DeJaeghere presents on new book “Educating Entrepreneurial Citizens” in Tanzania

Joan DeJaeghere, associate professor in the Department of Organizational Leadership, Policy, and Development (OLPD), recently presented on her new book to faculty and graduate students of Agricultural Economics and Business Studies at Sokoine University of Agriculture in Morogoro, Tanzania. Morogoro is one of the sites for the study discussed in her book, Educating Entrepreneurial Citizens: Neoliberalism and Youth Livelihoods in Tanzania (Routledge).

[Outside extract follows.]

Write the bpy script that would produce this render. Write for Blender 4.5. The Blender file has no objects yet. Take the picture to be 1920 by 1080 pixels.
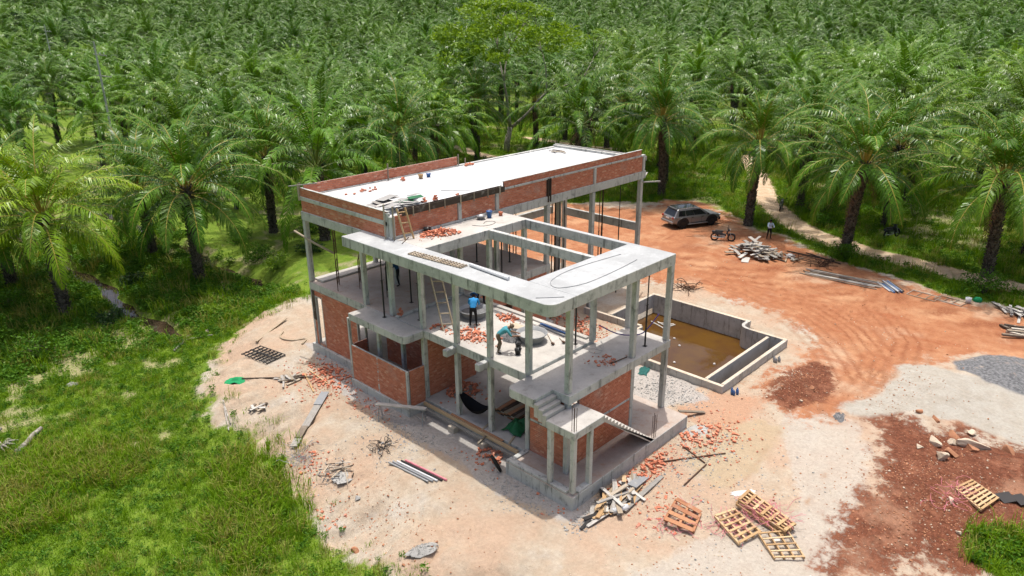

Her presentation and the book ask the question of how global discourses related to entrepreneurship education that aim to reduce youth unemployment and poverty get adapted and reshaped in local social and economic contexts of Tanzania. It examines how entrepreneurship education is reshaping the purpose of education for citizenship – that of engaging in work that allows youth to supposedly get out of poverty. But such entrepreneurship education doesn’t necessarily ensure these youth get out of poverty; however, additional education/training for marginalized youth can change the social relations that exclude them because they haven’t completed their education or worked in the formal labor market. We found in this study that it gives marginalized youth additional credentials to be “skilled people” and allows them to contribute, even minimally, to the economic wellbeing of the community. The book is based on research in partnership with the MasterCard Foundation’s Learn, Earn and Save Initiative, for which Joan serves as PI.